| Work to be completed |
Only the lines from the start of the data through the line containing "window(FPY(REAR), WIN1, True, 24);" should be written out, exactly as they are, with both ends included and the pictures left out.

□ □ □ □ □ □ □

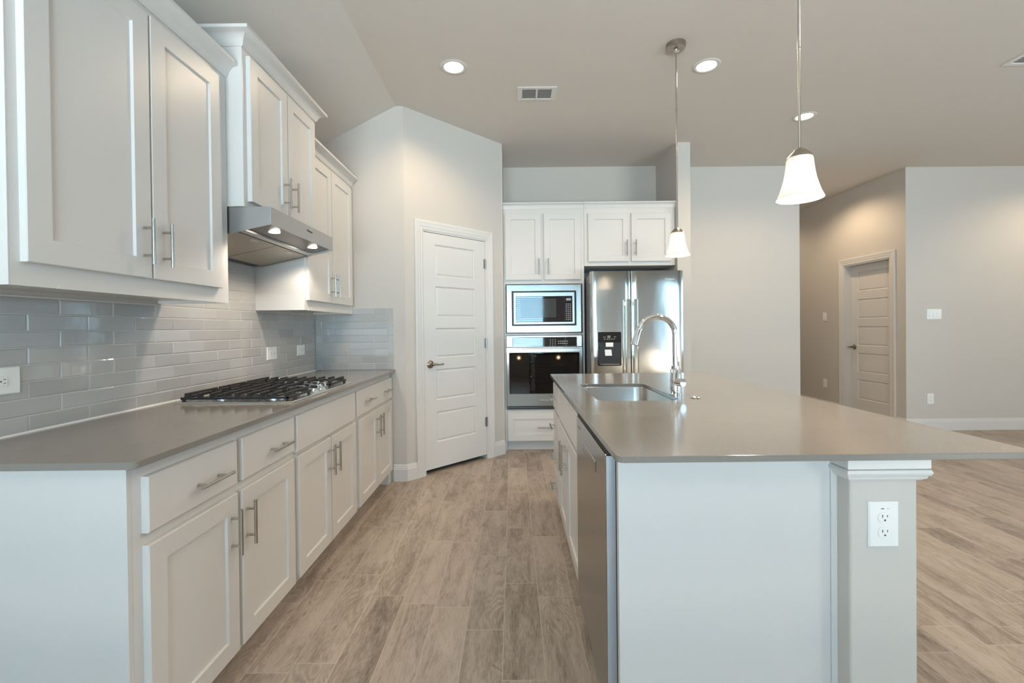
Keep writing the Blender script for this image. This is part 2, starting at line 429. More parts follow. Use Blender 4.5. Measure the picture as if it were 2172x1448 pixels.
# rear and right walls with window openings
WIN1 = (-1.50, 0.83, 0.62, 2.34); WIN2 = (3.95, 7.20, 0.10, 2.42); WIN3 = (-0.4, 2.8, 0.62, 2.42)
def open_wall(name, F, a0, a1, wins, z1=CZ + 0.02):
    b = MB(F); cur = a0
    for w0, w1, z0, zt in wins:
        b.box(cur, w0, -0.14, 0, 0, z1); b.box(w0, w1, -0.14, 0, 0, z0); b.box(w0, w1, -0.14, 0, zt, z1); cur = w1
    b.box(cur, a1, -0.14, 0, 0, z1)
    return tag(b.build(name, 'wall'), kind='structure')
def FPY(y0): return lambda a, d, z: Vector((a, y0 + d, z))
open_wall('wall_rear', FPY(REAR), XWALL - 0.12, XR + 0.12, [WIN1, WIN2])
open_wall('wall_right', FNX(XR), REAR, YR, [WIN3])
wn = 0
def window(F, win, blind, slat_tilt=12):
    global wn; wn += 1
    a0, a1, z0, z1 = win; am = (a0 + a1) / 2
    c = F(am, 0, z0); t = thing('window_%d' % wn, c, kind='structure')
    b = MB(F)
    for x0, x1, y0, y1 in ((a0, a0 + 0.05, z0, z1), (a1 - 0.05, a1, z0, z1), (a0, a1, z0, z0 + 0.05), (a0, a1, z1 - 0.05, z1), (am - 0.03, am + 0.03, z0, z1)):
        b.box(x0, x1, -0.12, -0.07, y0, y1)
    b.build('window_frame', 'trim', t)
    MB(F).box(a0 + 0.05, a1 - 0.05, -0.10, -0.095, z0 + 0.05, z1 - 0.05).build('pane', 'window_glass', t)
    MB(F).box(a0 - 0.04, a1 + 0.04, -0.06, 0.05, z0 - 0.025, z0).build('sill', 'trim', t, bevel=0.004)
    if blind:
        b = MB(F); z = z0 + 0.03; tt = math.radians(slat_tilt); w2 = 0.024
        while z < z1 - 0.06:
            b.prism([(-0.03 - w2 * math.cos(tt), z - w2 * math.sin(tt)), (-0.03 + w2 * math.cos(tt), z + w2 * math.sin(tt)),
                     (-0.03 + w2 * math.cos(tt), z + w2 * math.sin(tt) + 0.0025), (-0.03 - w2 * math.cos(tt), z - w2 * math.sin(tt) + 0.0025)], 'a', a0 + 0.06, a1 - 0.06)
            z += 0.05
        b.box(a0 + 0.055, a1 - 0.055, -0.055, -0.005, z1 - 0.05, z1)
        b.build('blind', 'board', t)
window(FPY(REAR), WIN1, True, 24); window(FPY(REAR), WIN2, True); window(FNX(XR), WIN3, False)

# baseboards: profile (depth, height) swept along a wall face
BBP = [(0.0, 0.0), (0.015, 0.0), (0.015, 0.098), (0.012, 0.104), (0.0125, 0.112), (0.008, 0.117), (0.0075, 0.126), (0.0045, 0.133), (0.0, 0.135)]
def sweep_path(b, prof, path, closed=False):
    """path: plan points; the profile depth grows to the right of the travel direction"""
    n = len(path); P = [Vector((p[0], p[1])) for p in path]; loops = []
    def nr(a, c): d = (c - a).normalized(); return Vector((d.y, -d.x))
    for i in range(n):
        if i == 0: m = nr(P[0], P[1]); k = 1
        elif i == n - 1: m = nr(P[-2], P[-1]); k = 1
        else:
            n1, n2 = nr(P[i - 1], P[i]), nr(P[i], P[i + 1]); m = (n1 + n2).normalized(); k = 1 / max(0.2, m.dot(n1))
        loops.append([(P[i].x + m.x * k * d, P[i].y + m.y * k * d, z) for d, z in prof])
    return b.loft(loops)
def baseboard(name, path):
    b = MB(); sweep_path(b, BBP, path); return tag(b.build(name, 'trim'), kind='structure')
pc = lambda s: (AX + s * S2, AY + s * S2)
baseboard('baseboard_pantry_left', [(-0.985, YW1), (AX, YW1), pc(PD0 - 0.078)])
baseboard('baseboard_pantry_right', [pc(PD1 + 0.075), (BX, BY), (BX + 0.004, BY + 0.03)])
baseboard('baseboard_wing', [(XK0, YK), (XK1, YK), (XK1, YB), (XHL, YB), (XHL, 8.8), (XH, 8.8)])
baseboard('baseboard_hall_far', [(XH, 8.78), (XH, HD1 + 0.09)])
baseboard('baseboard_hall_near', [(XH, HD0 - 0.09), (XH, YR), (XR, YR), (XR, REAR)])

# ------------------------------------------------------------------ doors
def casing(F, a0, a1, zt, parent, w=0.082, proj=0.016):
    # moulded casing: stepped profile around the opening
    b = MB(F)
    prof = [(0.0, 0.0), (0.0, 0.009), (0.012, 0.0125), (0.020, 0.010), (0.030, 0.0135), (0.055, 0.016), (0.062, 0.0185), (w - 0.004, 0.0185), (w, 0.014), (w, 0.0)]
    loops = []
    for (a, z, sa, sz) in ((a0, 0.0, -1, 0), (a0, zt, -1, 1), (a1, zt, 1, 1), (a1, 0.0, 1, 0)):
        loops.append([(a + sa * o, d, z + sz * o) for o, d in prof])
    b.loft(loops)
    return b.build('casing', 'trim', parent)
def jamb(F, a0, a1, zt, depth, parent, name='jamb'):
    b = MB(F)
    b.box(a0 - 0.006, a0 + 0.012, -depth, 0.004, 0, zt); b.box(a1 - 0.012, a1 + 0.006, -depth, 0.004, 0, zt); b.box(a0, a1, -depth, 0.004, zt - 0.012, zt + 0.006)
    return b.build(name, 'trim', parent)
def panel_door(F, a0, a1, z0, z1, d0, t, panels, pa0, pa1, parent, mat='trim'):
    """slab with sunk moulded panels, front plane d0"""
    b = MB(F)
    e = 0.0
    # front skin built as a grid with holes, then panel insets
    zs = [z0]
    for p0, p1 in panels: zs += [p0, p1]
    zs.append(z1)
    def quad(A0, A1, Z0, Z1, d=d0): b.face([b.v((A0, d, Z0)), b.v((A1, d, Z0)), b.v((A1, d, Z1)), b.v((A0, d, Z1))])
    quad(a0, pa0, z0, z1); quad(pa1, a1, z0, z1)
    for i in range(0, len(zs), 2): quad(pa0, pa1, zs[i], zs[i + 1])
    R = lambda o, d, p0, p1: [(pa0 + o, d, p0 + o), (pa1 - o, d, p0 + o), (pa1 - o, d, p1 - o), (pa0 + o, d, p1 - o)]
    for p0, p1 in panels:
        b.loft([R(0, d0, p0, p1), R(0.004, d0 - 0.008, p0, p1), R(0.010, d0 - 0.011, p0, p1), R(0.020, d0 - 0.006, p0, p1), R(0.026, d0 - 0.004, p0, p1)], cap=False)
        quad(pa0 + 0.026, pa1 - 0.026, p0 + 0.026, p1 - 0.026, d0 - 0.004)
    # sides and back
    bk = d0 - t
    A = [(a0, z0), (a1, z0), (a1, z1), (a0, z1)]
    for i in range(4):
        p, q = A[i], A[(i + 1) % 4]
        b.face([b.v((p[0], d0, p[1])), b.v((q[0], d0, q[1])), b.v((q[0], bk, q[1])), b.v((p[0], bk, p[1]))])
    b.face([b.v((x, bk, z)) for x, z in A])
    bmesh.ops.remove_doubles(b.bm, verts=b.bm.verts, dist=1e-5)
    return b.build('door_panel', mat, parent)
def lever(F, a, z, d0, sgn, parent):
    h = MB(F)
    h.lathe([(0.0005, 0.0), (0.033, 0.0), (0.034, 0.004), (0.030, 0.009), (0.018, 0.014), (0.012, 0.018), (0.011, 0.040), (0.0005, 0.041)], (a, d0, z), 'd', 28)
    pts = [(a, d0 + 0.040, z), (a + sgn * 0.014, d0 + 0.046, z), (a + sgn * 0.035, d0 + 0.048, z - 0.001), (a + sgn * 0.070, d0 + 0.047, z - 0.004), (a + sgn * 0.098, d0 + 0.046, z - 0.002), (a + sgn * 0.106, d0 + 0.046, z)]
    h.tube(pts, [0.013, 0.010, 0.0075, 0.0065, 0.0075, 0.009], 14)
    return h.build('lever_handle', 'bronze', parent, smooth=True)
PAN = [(0.262, 0.524), (0.626, 0.892), (0.990, 1.250), (1.344, 1.611), (1.697, 1.972)]
d1 = thing('door_1', FP((PD0 + PD1) / 2, 0, 0), kind='structure')
casing(FP, PD0, PD1, PDZ, d1); jamb(FP, PD0, PD1, PDZ, 0.115, d1)
panel_door(FP, PD0 + 0.014, PD1 - 0.014, 0.040, PDZ - 0.016, 0.0, 0.035, PAN, 0.301, 0.748, d1)
lever(FP, 0.238, 0.940, 0.0, 1, d1)
for hz in (1.855, 1.104, 0.353):
    h = MB(FP); h.tube([(PD1 - 0.010, 0.008, hz - 0.045), (PD1 - 0.010, 0.008, hz + 0.045)], 0.006, 12)
    h.box(PD1 - 0.030, PD1 - 0.010, 0.0, 0.0035, hz - 0.043, hz + 0.043)
    h.build('hinge', 'hinge', d1)
FHD = FNX(XH)
d2 = thing('door_2', (XH, (HD0 + HD1) / 2, 0), kind='structure')
casing(FHD, HD0, HD1, HDZ, d2); jamb(FHD, HD0, HD1, HDZ, 0.13, d2)
PAN2 = [(0.240, 0.502), (0.602, 0.860), (0.957, 1.216), (1.318, 1.580), (1.688, 1.945)]
panel_door(FHD, HD0 + 0.014, HD1 - 0.014, 0.012, HDZ - 0.014, -0.092, 0.035, PAN2, 5.655, 6.165, d2)
lever(FHD, 6.215, 0.935, -0.092, 1, d2)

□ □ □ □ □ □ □

| Solution for this exercise |
Keep writing the Blender script for this image. This is part 2, starting at line 429. More parts follow. Use Blender 4.5. Measure the picture as if it were 2172x1448 pixels.
# rear and right walls with window openings
WIN1 = (-1.50, 0.83, 0.62, 2.34); WIN2 = (3.95, 7.20, 0.10, 2.42); WIN3 = (-0.4, 2.8, 0.62, 2.42)
def open_wall(name, F, a0, a1, wins, z1=CZ + 0.02):
    b = MB(F); cur = a0
    for w0, w1, z0, zt in wins:
        b.box(cur, w0, -0.14, 0, 0, z1); b.box(w0, w1, -0.14, 0, 0, z0); b.box(w0, w1, -0.14, 0, zt, z1); cur = w1
    b.box(cur, a1, -0.14, 0, 0, z1)
    return tag(b.build(name, 'wall'), kind='structure')
def FPY(y0): return lambda a, d, z: Vector((a, y0 + d, z))
open_wall('wall_rear', FPY(REAR), XWALL - 0.12, XR + 0.12, [WIN1, WIN2])
open_wall('wall_right', FNX(XR), REAR, YR, [WIN3])
wn = 0
def window(F, win, blind, slat_tilt=12):
    global wn; wn += 1
    a0, a1, z0, z1 = win; am = (a0 + a1) / 2
    c = F(am, 0, z0); t = thing('window_%d' % wn, c, kind='structure')
    b = MB(F)
    for x0, x1, y0, y1 in ((a0, a0 + 0.05, z0, z1), (a1 - 0.05, a1, z0, z1), (a0, a1, z0, z0 + 0.05), (a0, a1, z1 - 0.05, z1), (am - 0.03, am + 0.03, z0, z1)):
        b.box(x0, x1, -0.12, -0.07, y0, y1)
    b.build('window_frame', 'trim', t)
    MB(F).box(a0 + 0.05, a1 - 0.05, -0.10, -0.095, z0 + 0.05, z1 - 0.05).build('pane', 'window_glass', t)
    MB(F).box(a0 - 0.04, a1 + 0.04, -0.06, 0.05, z0 - 0.025, z0).build('sill', 'trim', t, bevel=0.004)
    if blind:
        b = MB(F); z = z0 + 0.03; tt = math.radians(slat_tilt); w2 = 0.024
        while z < z1 - 0.06:
            b.prism([(-0.03 - w2 * math.cos(tt), z - w2 * math.sin(tt)), (-0.03 + w2 * math.cos(tt), z + w2 * math.sin(tt)),
                     (-0.03 + w2 * math.cos(tt), z + w2 * math.sin(tt) + 0.0025), (-0.03 - w2 * math.cos(tt), z - w2 * math.sin(tt) + 0.0025)], 'a', a0 + 0.06, a1 - 0.06)
            z += 0.05
        b.box(a0 + 0.055, a1 - 0.055, -0.055, -0.005, z1 - 0.05, z1)
        b.build('blind', 'board', t)
window(FPY(REAR), WIN1, True, 24); window(FPY(REAR), WIN2, True); window(FNX(XR), WIN3, False)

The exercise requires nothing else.